Nasa warns asteroid bigger than Eiffel Tower will break into Earth’s orbit
Nasa has warned that a huge 1,082 foot asteroid will break into Earth’s orbit next week.
According to reports the 492 foot long space rock will skim past us on 11 December. The giant hunk of space debris has been labelled Asteroid 4660 Nereus and will come within 4.6m miles of Earth, putting the asteroid in the “potentially hazardous” category.

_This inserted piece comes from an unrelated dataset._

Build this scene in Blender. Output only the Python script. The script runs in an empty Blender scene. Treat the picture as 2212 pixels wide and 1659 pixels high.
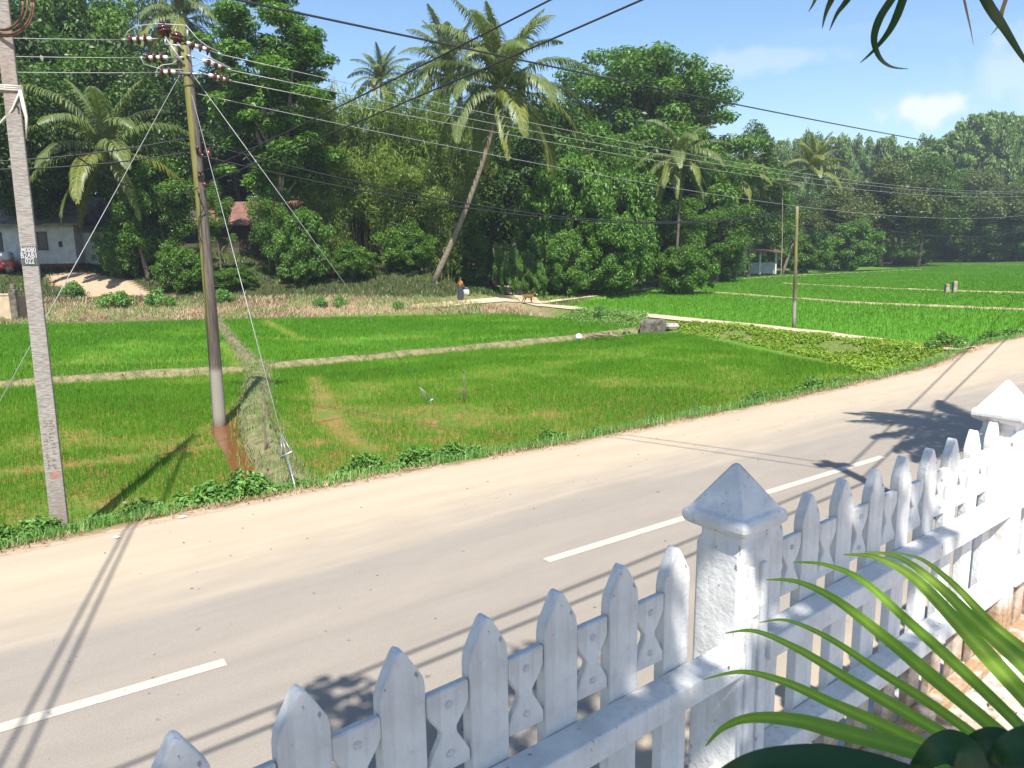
import bpy, bmesh, math, random
import numpy as np
from mathutils import Vector, Matrix

random.seed(7)
RNG = np.random.default_rng(11)
SC = bpy.context.scene
COL = SC.collection
R = math.radians
HAZE = 0.0005

# ------------------------------------------------------------------ camera
PW, PH, PF = 2212.0, 1659.0, 1640.0
CAMZ, PITCH, ROLL = 3.7, R(10), R(-0.9)
CAM = np.array([0, 0, CAMZ])
_F = np.array([0, math.cos(PITCH), -math.sin(PITCH)])
_U0 = np.array([0, math.sin(PITCH), math.cos(PITCH)])
_R0 = np.array([1.0, 0, 0])
_R = _R0 * math.cos(ROLL) + _U0 * math.sin(ROLL)
_U = -_R0 * math.sin(ROLL) + _U0 * math.cos(ROLL)


def ray(x, y):
    return _F + _R * ((x - PW / 2) / PF) - _U * ((y - PH / 2) / PF)


def G(x, y, z=0.0):
    """point of the horizontal plane z seen at photo position x, y"""
    d = ray(x, y)
    return CAM + d * ((z - CAMZ) / d[2])


def D(x, y, Y):
    """point at distance Y along the view axis on the ground plan"""
    d = ray(x, y)
    return CAM + d * (Y / d[1])


cam = bpy.data.cameras.new('camera')
cam.lens = 36 * PF / PW
cam.clip_start, cam.clip_end = 0.05, 6000
cam.dof.use_dof = True
cam.dof.focus_distance = 6.0
cam.dof.aperture_fstop = 11
camo = bpy.data.objects.new('camera', cam)
COL.objects.link(camo)
m = Matrix.Identity(4)
for i in range(3):
    m[i][0], m[i][1], m[i][2] = _R[i], _U[i], -_F[i]
m[2][3] = CAMZ
camo.matrix_world = m
SC.camera = camo

# ------------------------------------------------------------------ light
SUN_EL = R(55)
SH = np.array([-0.14, 1.0]); SH /= np.linalg.norm(SH)          # where shadows fall on the ground plan
ld = Vector((SH[0] * math.cos(SUN_EL), SH[1] * math.cos(SUN_EL), -math.sin(SUN_EL)))
sun = bpy.data.lights.new('sun', 'SUN')
sun.energy, sun.angle, sun.color = 5.0, R(0.53), (1.0, 0.955, 0.88)
suno = bpy.data.objects.new('sun', sun)
COL.objects.link(suno)
suno.rotation_euler = ld.to_track_quat('-Z', 'Y').to_euler()
suno.location = (0, -20, 40)

wd = bpy.data.worlds.new('World')
SC.world = wd
wd.use_nodes = True
wn, wl = wd.node_tree.nodes, wd.node_tree.links
wn.clear()
out = wn.new('ShaderNodeOutputWorld')
bg = wn.new('ShaderNodeBackground')
bg.inputs['Strength'].default_value = 0.105
sky = wn.new('ShaderNodeTexSky')
sky.sky_type = 'NISHITA'
sky.sun_disc = False
sky.sun_elevation = SUN_EL
sky.sun_rotation = math.atan2(-SH[0], -SH[1])
sky.air_density, sky.dust_density, sky.ozone_density = 1.1, 0.5, 2.6
tc = wn.new('ShaderNodeTexCoord')
mp = wn.new('ShaderNodeMapping')
mp.inputs['Scale'].default_value = (1.6, 1.6, 9.0)
mp.inputs['Rotation'].default_value = (0.10, -0.12, 0.0)
wl.new(tc.outputs['Generated'], mp.inputs['Vector'])
nz = wn.new('ShaderNodeTexNoise')
nz.inputs['Scale'].default_value = 1.7
nz.inputs['Detail'].default_value = 7
nz.inputs['Roughness'].default_value = 0.55
nz.inputs['Distortion'].default_value = 0.4
wl.new(mp.outputs[0], nz.inputs['Vector'])
cr = wn.new('ShaderNodeMapRange')
cr.inputs['From Min'].default_value, cr.inputs['From Max'].default_value = 0.52, 0.95
cr.inputs['To Max'].default_value = 0.35
wl.new(nz.outputs['Fac'], cr.inputs['Value'])


def wmath(op, a, b):
    n = wn.new('ShaderNodeMath'); n.operation = op; n.use_clamp = False
    for i, v in enumerate((a, b)):
        if hasattr(v, 'links') or hasattr(v, 'is_linked'):
            wl.new(v, n.inputs[i])
        else:
            n.inputs[i].default_value = v
    return n.outputs[0]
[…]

The giant piece of space debris is not expected to impact Earth with Nasa saying the closest the rock will come is 3.9m km away from the planet. However, anything that passes within 45m kilometres of Earth is considered a Near-Earth Object (NEO) and is monitored closely by NASA to check whether it is on a collision course with our planet.

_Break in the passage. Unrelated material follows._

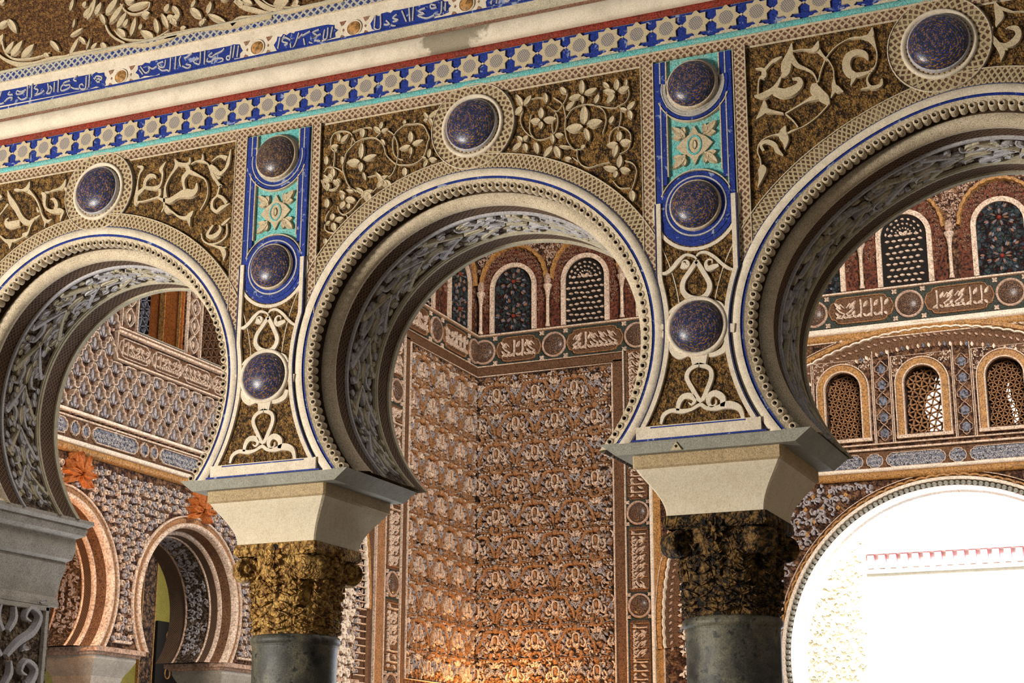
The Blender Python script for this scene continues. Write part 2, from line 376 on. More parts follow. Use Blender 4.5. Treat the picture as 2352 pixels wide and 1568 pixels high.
SK[(0, -1)] = dict(o=(0, 380), s=3.733, st=[
 [(66,215,6),(80,270,30),(105,320,50),(140,370,45),(165,420,40),(200,470,45),(250,490,38),(300,455,25),(345,425,10)],
 [(170,490,50),(110,505,60),(65,505,50),(50,475,22),(75,450,8)],[(70,330,25),(35,380,12),(0,425,10)],
 [(300,460,12),(265,515,14),(245,570,18),(222,592,42),(195,590,16)],[(125,210,16),(150,210,22),(190,210,12),(235,200,45),(258,140,6)],
 [(245,220,35),(290,260,16),(325,315,12),(350,380,12),(365,430,14),(400,480,30),(450,462,6)],[(395,480,24),(385,532,6)],
 [(360,235,10),(385,260,40),(385,320,28),(400,370,20),(450,395,30),(510,390,45),(545,400,20),(530,440,22),(522,480,6)],
 [(480,380,35),(490,340,35),(470,295,25),(440,290,8)],[(430,225,8),(450,215,14),(500,200,20),(540,180,40),(565,118,6)],
 [(555,190,20),(580,240,14),(585,300,10),(575,370,14),(595,395,6)],[(385,240,30),(430,225,8)],
 [(0,600,10),(40,640,20),(85,660,45),(85,715,6)],[(83,650,30),(140,640,20),(185,622,10),(215,600,20)],[(320,360,10),(330,395,16),(350,385,8)],[(0,270,40),(22,272,10)],
 [(-60,300,10),(-50,360,30),(-40,430,12)],[(-40,520,30),(-70,560,14)]], lf=[])
SK[(0, 1)] = dict(o=(290, 320), s=2.985, st=[
 [(75,185,8),(110,195,25),(90,240,12),(78,300,8),(72,360,22),(68,400,30),(65,445,22),(90,430,10)],
 [(70,380,35),(120,335,25),(130,290,26),(155,255,32),(190,250,22),(205,270,8)],
 [(130,330,22),(180,335,24),(215,330,30),(240,300,14),(250,240,14),(240,205,30),(272,155,6)],
 [(68,430,12),(120,425,10),(175,410,12),(220,395,14),(232,375,18),(230,340,20)],
 [(220,400,14),(250,415,22),(300,420,38),(350,390,38),(400,370,60),(450,370,55),(480,345,35),(485,300,10)],
 [(270,400,30),(270,330,14),(300,260,14),(330,215,20),(350,175,34),(335,138,6)],
 [(350,170,30),(400,175,25),(435,165,22),(440,125,6)],[(415,180,28),(430,220,34),(400,260,36),(395,300,20),(405,350,20)],
 [(440,225,30),(500,250,14),(545,280,10),(562,330,8),(560,390,8),(540,440,10),(512,490,6)],
 [(445,170,12),(480,150,10),(520,145,24),(525,100,5)],[(520,150,20),(555,165,10),(575,200,16),(590,240,20),(615,265,35),(648,260,6)],
 [(575,180,25),(600,205,40),(640,235,30),(680,205,22),(700,160,26),(718,68,5)],[(690,130,35),(640,115,14),(590,150,8)],
 [(600,250,12),(635,310,22),(655,320,16),(640,330,12),(625,385,14),(595,420,18),(590,470,22),(620,495,22),(655,470,30),(712,440,5)],
 [(625,385,16),(660,400,22),(690,440,25)],
 [(245,500,8),(270,460,16),(285,490,40),(320,500,12),(360,530,14),(410,540,26),(440,520,36),(462,492,8)],[(430,540,34),(440,598,6)],
 [(600,590,16),(560,655,22),(590,670,30),(630,650,34),(650,615,20),(640,590,8)],
 [(650,590,12),(680,565,20),(715,536,5)],[(690,580,10),(690,650,12),(660,690,12),(610,715,12),(560,715,12),(525,690,10),(515,645,8)],
 [(560,715,12),(620,735,14),(655,750,30),(672,785,34),(668,832,5)],[(655,750,20),(690,738,6)],[(262,395,14),(262,460,16)]], lf=[])
w = 13
SK[(1, -1)] = dict(o=(720, 230), s=4.48, st=[[(a, b, w) for a, b in q] for q in [
 [(215,530),(180,490),(178,420),(205,350),(270,320),(340,320),(385,345),(400,400),(385,470)],[(215,530),(215,600),(205,690)],
 [(440,430),(380,490),(335,550),(318,620),(300,700),(320,780),(350,860),(390,910),(440,940)],
 [(440,430),(500,400),(570,385),(640,390),(700,440),(730,500),(745,560),(790,610),(850,655),(930,665),(1010,660),(1080,630),(1130,580),(1160,500),(1175,430),(1190,390),(1170,330),(1130,260),(1080,240),(1030,245),(950,250),(880,300),(835,350),(815,420),(815,490),(830,560),(870,600),(920,610)],
 [(400,330),(470,300),(560,280),(600,285)],[(760,310),(810,340),(845,400),(865,460),(870,540),(855,640),(830,720),(800,770),(760,790)],[(640,385),(685,340)],
 [(80,820),(100,880),(125,910),(200,915),(260,870),(270,810)],[(205,690),(150,690),(110,740)],[(205,690),(260,710),(300,745)],
 [(395,370),(430,440)],[(1000,570),(990,590)],[(560,790),(640,770)]]],
 lf=[(490,610,500,435,60),(480,635,340,645,75),(510,610,655,565,55),(490,640,490,745,55),(510,740,540,835,34),(1005,440,1000,320,60),(1000,470,878,508,50),(1015,455,1135,412,50),(1005,480,1005,572,35),
 (265,430,262,340,45),(280,440,365,350,50),(260,470,175,482,44),(240,500,220,535,35),(620,280,695,330,50),(690,300,708,222,45),(695,325,775,298,44),(1180,190,1292,98,50),(1180,190,1135,128,42),(1190,190,1225,245,45),(1180,200,1128,212,30),
 (505,290,508,392,60),(938,695,945,790,60),(1185,600,1200,498,45),(1185,610,1275,612,50),(1175,610,1135,700,45),(1165,600,1105,583,20),(720,850,640,740,44),(715,830,655,905,60),(725,830,805,885,60),(700,800,760,788,25),
 (135,672,135,572,50),(300,575,298,675,40),(695,405,738,460,40),(205,800,200,695,55),(190,810,88,835,50),(230,820,280,850,44),(940,250,935,205,40),(150,810,100,770,30),(1030,240,1055,205,20)], more=dict(o=(720, 400), s=4.07, st=[[(a, b, 12) for a, b in q] for q in [
 [(90,60),(110,120),(150,150),(210,140),(245,90),(240,40)],[(320,120),(370,140),(430,170),(470,200),(430,240),(390,300),(340,350),(280,375),(240,350),(225,300)],
 [(105,470),(110,520),(160,545),(240,540),(300,480),(320,420),(300,370)],[(150,340),(120,390),(110,440)],[(550,170),(600,120),(650,90),(700,60)]]],
 lf=[(170,70,145,-5,60),(160,70,85,52,44),(180,60,245,95,44),(140,80,125,165,48),(280,240,268,175,44),(300,230,395,250,62),(295,255,250,325,52),(330,270,330,330,40),(440,205,560,150,60),(470,175,545,245,74),(470,170,395,128,34),(130,320,128,225,54),(180,430,180,365,52),(180,455,205,535,56),(200,430,285,410,46),(160,440,112,475,32),(108,600,120,665,45),(600,60,700,15,44),(630,60,690,112,52),(240,160,300,190,34),(380,160,300,150,26)]))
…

While Nereus is expected to briefly cross paths with Earth we could run into it again in the future. The flying rock was first spotted in 1982 and makes an orbit of the sun every 664 days meaning it could return.

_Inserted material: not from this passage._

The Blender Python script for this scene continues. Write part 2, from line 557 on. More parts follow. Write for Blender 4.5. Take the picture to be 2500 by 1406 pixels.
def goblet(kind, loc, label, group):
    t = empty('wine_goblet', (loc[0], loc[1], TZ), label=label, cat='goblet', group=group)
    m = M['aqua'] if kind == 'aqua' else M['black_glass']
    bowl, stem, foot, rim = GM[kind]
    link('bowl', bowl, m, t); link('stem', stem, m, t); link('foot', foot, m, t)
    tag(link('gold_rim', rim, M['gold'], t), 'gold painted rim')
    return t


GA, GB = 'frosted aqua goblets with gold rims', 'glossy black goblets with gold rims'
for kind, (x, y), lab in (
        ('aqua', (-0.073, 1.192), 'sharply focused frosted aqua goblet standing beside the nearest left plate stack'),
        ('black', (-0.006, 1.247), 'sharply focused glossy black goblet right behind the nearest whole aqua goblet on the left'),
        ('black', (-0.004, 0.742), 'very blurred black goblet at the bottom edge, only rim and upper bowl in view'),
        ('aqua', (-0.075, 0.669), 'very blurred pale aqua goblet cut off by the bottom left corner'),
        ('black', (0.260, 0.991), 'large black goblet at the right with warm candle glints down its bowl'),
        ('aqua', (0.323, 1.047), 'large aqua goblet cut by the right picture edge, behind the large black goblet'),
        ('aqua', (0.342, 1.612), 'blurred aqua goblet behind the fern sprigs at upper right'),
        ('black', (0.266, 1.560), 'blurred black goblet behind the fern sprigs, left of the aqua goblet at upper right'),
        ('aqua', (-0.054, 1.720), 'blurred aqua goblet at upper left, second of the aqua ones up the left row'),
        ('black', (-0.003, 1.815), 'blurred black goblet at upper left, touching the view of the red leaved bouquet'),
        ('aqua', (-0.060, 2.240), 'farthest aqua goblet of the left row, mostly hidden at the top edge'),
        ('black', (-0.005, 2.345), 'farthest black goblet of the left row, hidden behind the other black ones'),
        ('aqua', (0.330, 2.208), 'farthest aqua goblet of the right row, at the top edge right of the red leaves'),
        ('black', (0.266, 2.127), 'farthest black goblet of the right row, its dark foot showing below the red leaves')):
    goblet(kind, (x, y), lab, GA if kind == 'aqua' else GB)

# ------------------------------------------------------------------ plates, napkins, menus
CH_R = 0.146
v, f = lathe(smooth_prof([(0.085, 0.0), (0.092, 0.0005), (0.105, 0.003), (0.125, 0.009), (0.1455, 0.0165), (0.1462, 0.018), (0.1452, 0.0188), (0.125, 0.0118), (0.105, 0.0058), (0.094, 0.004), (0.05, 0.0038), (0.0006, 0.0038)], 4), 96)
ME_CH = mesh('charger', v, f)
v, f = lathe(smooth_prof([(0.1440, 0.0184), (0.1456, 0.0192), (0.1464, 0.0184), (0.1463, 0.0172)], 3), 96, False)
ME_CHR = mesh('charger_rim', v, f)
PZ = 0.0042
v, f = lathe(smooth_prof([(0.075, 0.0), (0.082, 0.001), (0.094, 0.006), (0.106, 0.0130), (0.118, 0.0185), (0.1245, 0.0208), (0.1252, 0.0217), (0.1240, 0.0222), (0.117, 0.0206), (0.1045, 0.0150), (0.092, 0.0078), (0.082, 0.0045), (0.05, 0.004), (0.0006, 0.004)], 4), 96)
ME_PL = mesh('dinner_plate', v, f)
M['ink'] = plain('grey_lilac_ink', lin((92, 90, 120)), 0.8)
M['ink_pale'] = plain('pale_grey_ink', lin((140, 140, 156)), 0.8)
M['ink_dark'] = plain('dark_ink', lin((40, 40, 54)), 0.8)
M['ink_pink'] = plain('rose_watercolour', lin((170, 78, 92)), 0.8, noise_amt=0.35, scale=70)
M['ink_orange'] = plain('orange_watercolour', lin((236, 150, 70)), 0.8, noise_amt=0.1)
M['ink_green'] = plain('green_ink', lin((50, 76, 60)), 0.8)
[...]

While Asteroid 4660 is larger than 90 per cent of known asteroids it is still classified as small and would be dwarfed by rocks in the ‘large’ category.
Concerned about the damage that a larger asteroid could cause to Earth last week Nasa launched a spacecraft into an orbit in a bid to knock it from its path.
The mission, known as a double asteroid redirection test, aimed at strengthening the Earth’s defence technologies against space debris.
If all goes to plan Nereus will shoot past our planet at 14,700 miles per hour later this month.